El estilo de San Manuel González

Regalo de un amigo, tenía casi olvidado en mis estanterías un libro del que fuera obispo de Málaga Don Manuel González (ahora San Manuel). Concretamente el tomo II de sus Obras completas (Editorial Monte Carmelo, 2001) dedicado a la pastoral y al tema sacerdotal. Dormía el sueño de los justos esperando, como el arpa de Bécquer, la mano amiga que lo sacase a la luz. Su canonización me ha impulsado a su lectura y al descubrimiento -todavía inicial, en unos primeros atisbos- de una enorme figura humana y religiosa.

San Manuel -comenzamos diciendo lo que no es- no se muestra en estas páginas como un teólogo ni como un pensador con un mecanismo intelectual complejo, ni siquiera como un estilista creativo al modo de Santa Teresa; no plantea problemas teológicos, sociales o políticos en general, sino cuestiones prácticas y hasta detalles cotidianos. Sus escritos van dirigidos a alguien en concreto y tienen un objeto también concreto, el de ser útiles, el de ayudar y orientar.

Para ello usa un lenguaje sencillo, coloquial, no falto de ocurrencias y expresiones que podríamos decir populares. No están ausentes en estas páginas el sentido del humor, la ternura, la ocurrencia oportuna ni el detalle costumbrista.

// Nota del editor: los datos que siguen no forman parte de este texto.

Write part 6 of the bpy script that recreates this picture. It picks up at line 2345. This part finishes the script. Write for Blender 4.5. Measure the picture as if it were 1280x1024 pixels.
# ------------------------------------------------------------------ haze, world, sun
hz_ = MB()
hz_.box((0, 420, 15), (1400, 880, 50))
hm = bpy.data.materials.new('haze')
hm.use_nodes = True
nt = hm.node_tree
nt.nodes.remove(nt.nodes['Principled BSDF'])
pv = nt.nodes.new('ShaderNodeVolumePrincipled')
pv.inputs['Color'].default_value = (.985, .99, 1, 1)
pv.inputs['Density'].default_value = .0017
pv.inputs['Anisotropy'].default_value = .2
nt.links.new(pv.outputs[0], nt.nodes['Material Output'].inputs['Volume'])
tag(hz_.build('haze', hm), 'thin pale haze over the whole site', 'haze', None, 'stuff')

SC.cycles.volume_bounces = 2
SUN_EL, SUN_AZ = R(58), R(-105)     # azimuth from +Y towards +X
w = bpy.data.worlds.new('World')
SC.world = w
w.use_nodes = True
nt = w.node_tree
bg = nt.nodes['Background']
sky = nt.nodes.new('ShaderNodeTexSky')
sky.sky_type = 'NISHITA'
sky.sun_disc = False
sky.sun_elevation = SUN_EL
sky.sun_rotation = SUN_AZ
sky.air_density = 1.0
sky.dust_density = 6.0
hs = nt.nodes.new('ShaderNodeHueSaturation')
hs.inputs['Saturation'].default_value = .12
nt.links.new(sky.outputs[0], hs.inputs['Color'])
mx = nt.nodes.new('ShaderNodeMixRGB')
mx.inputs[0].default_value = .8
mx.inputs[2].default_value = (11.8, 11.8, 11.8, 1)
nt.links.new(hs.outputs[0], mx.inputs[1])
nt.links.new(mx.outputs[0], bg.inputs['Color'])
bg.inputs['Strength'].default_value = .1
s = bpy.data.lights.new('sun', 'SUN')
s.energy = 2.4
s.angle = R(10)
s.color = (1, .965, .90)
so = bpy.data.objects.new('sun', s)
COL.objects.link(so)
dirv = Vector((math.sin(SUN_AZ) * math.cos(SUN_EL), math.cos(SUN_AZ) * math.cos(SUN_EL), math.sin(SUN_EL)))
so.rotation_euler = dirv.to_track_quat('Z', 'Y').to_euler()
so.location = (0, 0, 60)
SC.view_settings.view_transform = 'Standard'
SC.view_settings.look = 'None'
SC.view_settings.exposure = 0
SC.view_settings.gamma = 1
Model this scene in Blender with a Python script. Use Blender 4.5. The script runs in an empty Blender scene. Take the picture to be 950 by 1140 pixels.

Por ejemplo, el libro Lo que un cura puede hoy (1910), va dirigido a los curas de su época, perdidos a veces en parroquias rurales muy pobres y en un sociedad que tiene fuertes elementos anticlericales (”la sociedad de hoy es esencialmente anticristiana” [pág. 39*]) . Con una buena dosis de sentido común, que a veces también es el conocimiento de las propias limitaciones, dice dedicar su libro al un cura que se sitúa en la media: ni un santo al modo de Juan María Vianney ni el sacerdote “indigno”, sino al hombre normal y corriente, con sus fortalezas y debilidades.

Se piensa tópicamente en una iglesia rica e influyente; sin embargo, el libro nos pone por delante la humilde realidad que late por debajo de los tópicos triunfantes, de los grandes trazos de los estudios sociológicos e históricos.

Habla por ejemplo de la limpieza del templo (pág. 52). La limpieza para él es muy importante en la casa de Dios, que a veces es “la más pobre del pueblo”. Esta carencia se compensa con “unas paredes sin polvo ni telarañas”, “unos monacillos con sus sotanitas y sobrepellices sin goterones de cera”... Para ello el cura tiene que andarse listo pedir ayuda de “la señá Fulana o la señá Zutana” que, ellas misma o a traveś de sus criadas, vendrá a echarle una mano. Y si no es posible, el autor corta por lo sano: el cura tendrá que levantarse temprano, antes de abrir el templo, y él mismo coger la escoba y el trapo para dejar bien presentada esta casa pobre pero digna. Hay un pasaje de conmovedora sencillez, cuando se platea cómo atraer a los niños a la iglesia (pág. 66). San Manuel plantea una táctica de “marketing” agresivo. El cura se va para los niños, que están jugando en la calle, y se une a sus juegos; si son niñas, “hacer una rueda y ponerlas a jugar”; si niños, “formar un batallón y ponerlo en marcha” y entrar en la iglesia con paso marcial marcando el uno, dos. San Manuel sale al paso de las posibles críticas: ¨ ¿Que esto no es serio? ¿Y en que canon se manda tener al cura cara de juez?”. No importa perder la imagen pública de autoridad, de seriedad que un sacerdote tenía en aquellos tiempos, si se gana en cercanía.

En resumen, en estos escritos descubrimos a un hombre pragmático, realista, con los pies sólidamente apoyados en el suelo. Me recuerda esa espiritualidad del sentido

común, que no está falta de cierta ironía y humor, que es tan frecuente en las páginas de Chesterton. Ahora bien, los pies en el suelo, pero el corazón y la cabeza en el cielo. Continuamente apela a no olvidar, como base de toda la vida sacerdotal, la espiritualidad, la oración. Hay numerosas referencias a su muy querida devoción al Sagrado Corazón de Jesús y, por supuesto, a la que llamaríamos el “núcleo duro” de su espiritualidad: la devoción eucarística. Como Santa Teresa, ocupado en grandes temas y, al tiempo, pendiente de los “pucheros”.

Esta simbiosis de realismo y contemplación, de cercanía, humanismo y humor, configura el estilo de su obra, que, a fin de cuentas, es el estilo del hombre.